ASPCA Celebrates Progress for Animal Protection in FY2020 Spending Bills Released for Final Passage

FY2020 spending bills include critical provisions to increase protections for horses, dogs and other pets
December 17, 2019

WASHINGTON – The ASPCA® (The American Society for the Prevention of Cruelty to Animals®) applauds the House and Senate Appropriations Committees for including important victories for animals in the federal spending packages unveiled today. The animal welfare provisions in these bills include vital measures to restore transparency of the treatment of dogs in commercial breeding facilities, protect domestic and wild horses, and assist domestic violence survivors and their pets.

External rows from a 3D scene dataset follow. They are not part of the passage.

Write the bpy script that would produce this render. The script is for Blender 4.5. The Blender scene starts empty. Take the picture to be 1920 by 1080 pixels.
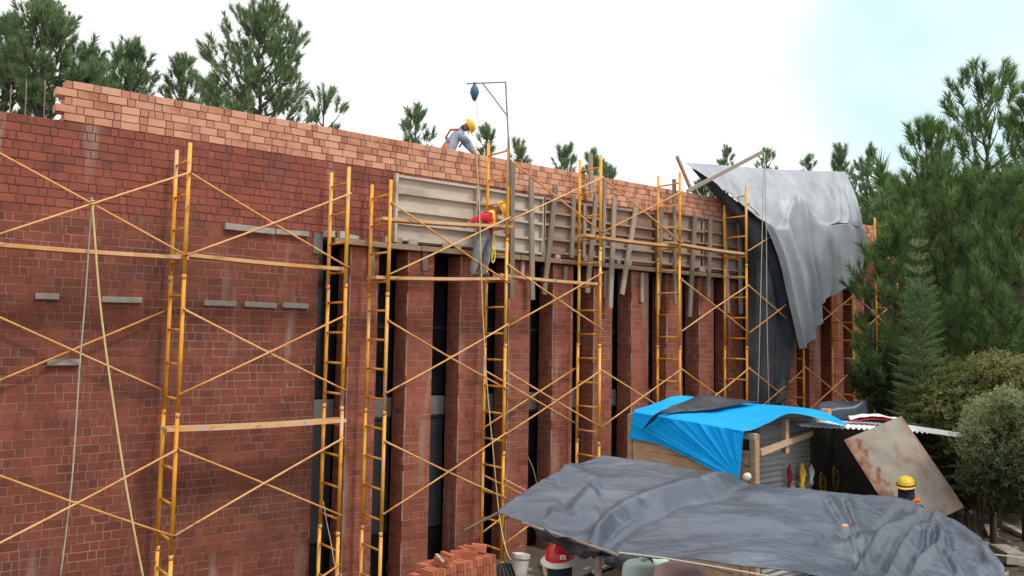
import bpy, math, random
import numpy as np
from mathutils import Vector, Matrix, noise as mnoise

# ------------------------------------------------------------------ camera, sky, sun
SC = bpy.context.scene
COL = SC.collection
H = 4.4                                     # eye height above the ground at the wall
F, CX, CY = 1586.2, 960.0, 509.05           # focal length and axis of a 1920 px wide picture
RM = np.array([[0.7846659, -0.6197036, 0.0163370], [0.0612803, 0.0513142, -0.9968007], [0.6168826, 0.7831566, 0.0782400]])
cam = bpy.data.cameras.new('camera')
cam_ob = bpy.data.objects.new('camera', cam); COL.objects.link(cam_ob)
cam.sensor_width = 36.0; cam.lens = F / 1920 * 36; cam.shift_y = (CY - 540) / 1920
cam.clip_start = 0.1; cam.clip_end = 900
cam_ob.matrix_world = Matrix([[RM[0][i], -RM[1][i], -RM[2][i], (0, 0, H)[i]] for i in range(3)] + [[0, 0, 0, 1]])
SC.camera = cam_ob

SUN_EL, SUN_AZ = math.radians(52), math.radians(-14)     # azimuth measured from the outward wall normal towards the right end of the wall
sun_dir = Vector((math.sin(-SUN_AZ) * math.cos(SUN_EL), -math.cos(SUN_AZ) * math.cos(SUN_EL), math.sin(SUN_EL)))
sun = bpy.data.lights.new('sun', 'SUN'); sun.energy = 1.5; sun.angle = math.radians(10); sun.color = (1.0, 0.95, 0.87)
sun_ob = bpy.data.objects.new('sun', sun); COL.objects.link(sun_ob)
sun_ob.rotation_euler = sun_dir.to_track_quat('Z', 'Y').to_euler()

W = bpy.data.worlds.new('World'); SC.world = W; W.use_nodes = True
nt = W.node_tree; nt.nodes.clear()
def nd(tree, typ, **kw):
    n = tree.nodes.new(typ)
    for k, v in kw.items(): setattr(n, k, v)
    return n
out = nd(nt, 'ShaderNodeOutputWorld'); bg = nd(nt, 'ShaderNodeBackground'); bg.inputs[1].default_value = 0.1
sky = nd(nt, 'ShaderNodeTexSky', sky_type='NISHITA'); sky.sun_disc = False
sky.sun_elevation = SUN_EL; sky.sun_rotation = math.atan2(sun_dir.x, sun_dir.y); sky.dust_density = 2.0; sky.air_density = 1.0
tc = nd(nt, 'ShaderNodeTexCoord'); mp = nd(nt, 'ShaderNodeMapping'); mp.inputs['Scale'].default_value = (1.0, 1.0, 1.9); mp.inputs['Location'].default_value = (0.35, 0.1, 0.0)
no = nd(nt, 'ShaderNodeTexNoise'); no.inputs['Scale'].default_value = 1.5; no.inputs['Detail'].default_value = 8; no.inputs['Roughness'].default_value = 0.55
dt = nd(nt, 'ShaderNodeVectorMath', operation='DOT_PRODUCT')
gap = (RM.T @ np.array([(1830 - CX) / F, (60 - CY) / F, 1])); gap = gap / np.linalg.norm(gap)
dt.inputs[1].default_value = tuple(gap)
gr = nd(nt, 'ShaderNodeMapRange'); gr.inputs['From Min'].default_value = 0.968; gr.inputs['From Max'].default_value = 0.992; gr.inputs['To Min'].default_value = 0.0; gr.inputs['To Max'].default_value = 0.42
sb = nd(nt, 'ShaderNodeMath', operation='SUBTRACT')
rp = nd(nt, 'ShaderNodeValToRGB'); rp.color_ramp.elements[0].position = 0.06; rp.color_ramp.elements[1].position = 0.36
mx = nd(nt, 'ShaderNodeMix', data_type='RGBA')
tint = nd(nt, 'ShaderNodeMix', data_type='RGBA', blend_type='MIX'); tint.inputs[0].default_value = 0.9; tint.inputs[7].default_value = (6.6, 8.6, 8.9, 1)
lk = nt.links.new
lk(tc.outputs['Generated'], mp.inputs[0]); lk(mp.outputs[0], no.inputs[0]); lk(tc.outputs['Generated'], dt.inputs[0])
lk(dt.outputs['Value'], gr.inputs[0]); lk(no.outputs[0], sb.inputs[0]); lk(gr.outputs[0], sb.inputs[1]); lk(sb.outputs[0], rp.inputs[0])
lk(rp.outputs[0], mx.inputs[0]); lk(sky.outputs[0], tint.inputs[6]); lk(tint.outputs[2], mx.inputs[6]); mx.inputs[7].default_value = (9.6, 9.7, 9.8, 1)
lk(mx.outputs[2], bg.inputs[0]); lk(bg.outputs[0], out.inputs[0])

SC.view_settings.view_transform = 'Standard'; SC.view_settings.look = 'None'
SC.view_settings.exposure = 0.3; SC.view_settings.gamma = 1.0; SC.view_settings.use_curve_mapping = False
SC.render.engine = 'CYCLES'; SC.cycles.max_bounces = 6

RNG = random.Random(11)
NR = np.random.default_rng(5)

# ------------------------------------------------------------------ helpers
def ray(px, py): return RM.T @ np.array([(px - CX) / F, (py - CY) / F, 1.0])
def at(px, py, Y):
    r = ray(px, py); p = r * (Y / r[1]); return Vector((p[0], p[1], p[2] + H))
def atd(px, py, d):
    p = ray(px, py) * d; return Vector((p[0], p[1], p[2] + H))
def proj(p):
    v = RM @ np.array([p[0], p[1], p[2] - H]); return F * v[0] / v[2] + CX, F * v[1] / v[2] + CY, v[2]

def sstep(a, b, x):
    t = min(1.0, max(0.0, (x - a) / (b - a))); return t * t * (3 - 2 * t)
GY = [-40, -4, 0, 3, 6, 10.5, 13, 400]; GZ = [3.2, 2.8, 2.6, 1.5, 0.85, 0.3, 0.0, 0.0]
def ground_z(x, y):
    z = float(np.interp(y, GY, GZ))
    z *= 1.0 - 0.45 * sstep(9.5, 14, x)
    z -= 0.8 * sstep(9.2, 7.6, x) * sstep(10.8, 12.3, y)
    z += 0.9 * sstep(19, 30, x) * sstep(13, 8, y)
    return z

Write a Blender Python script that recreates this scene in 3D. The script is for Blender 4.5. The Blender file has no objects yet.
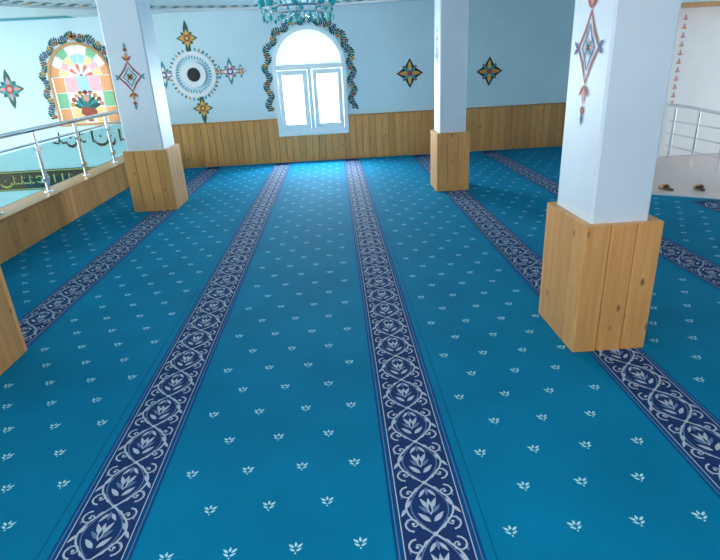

“The FY2020 Appropriations bills include groundbreaking new protections for wild horses, as well as critical language restoring transparency to the USDA’s oversight of animal businesses and important longstanding protections, marking major progress for animal welfare in our country,” said Nancy Perry, senior vice president of ASPCA Government Relations. “The ASPCA is grateful to Congressional leaders for finding common ground in providing meaningful protections for animals through the appropriations process.”

One major victory is the additional $21 million allocated for the Bureau of Land Management’s (BLM) Wild Horse & Burro program aimed at instituting a nationwide fertility control program that would reduce future removals of horses and burros and enable them to roam the range freely into the future. Specific language mandates strong welfare guidelines in handling of horses and burros, the exclusive use of non-lethal strategies, and a clear prohibition against the sale of wild horses and burros for slaughter. This language documents a profound shift away from lethal strategies seriously considered just two years ago in favor of a long-term, proactive, and humane management approach.

The bill also includes a clear directive to the U.S. Department of Agriculture (USDA) to restore the database of animal welfare records that the agency abruptly removed from its website in February 2017. Last year, Congress requested this action, but the agency did not comply, so this year’s bill mandates it. Reinstating these public enforcement records will ensure that consumers, law enforcement, policymakers and advocates can once again see whether puppy mills, zoos, and animal research labs are complying with the requirements of the Animal Welfare Act (AWA) and whether the agency is properly enforcing legal requirements. The bill also instructs the USDA to end practices that conceal violations of care, requiring the USDA to document them in inspection reports.

The FY2020 bills also include the following additional protections for animals:

  • Maintains a long-standing ban on horse slaughter on U.S. soil by disallowing expenditures that would enable the legal operation of equine slaughter plants.
  • Preserves the ban on killing healthy, federally-protected wild horses and burros by prohibiting the Department of Interior from spending funds on killing wild horses or selling them to commercial slaughter.
  • New language prohibiting the U.S. Forest Service from spending funds to kill wild horses and burros or sell them to slaughter.
  • Report language that directs the Department of Justice (DOJ) to inform Congress on how the DOJ is enforcing animal fighting crimes and other animal welfare statutes.
  • $2 million in appropriations to implement the Pet and Women Safety (PAWS) Act, providing resources for a much-need grant program that enables entities that provide shelter and housing assistance for domestic violence survivors and their pets.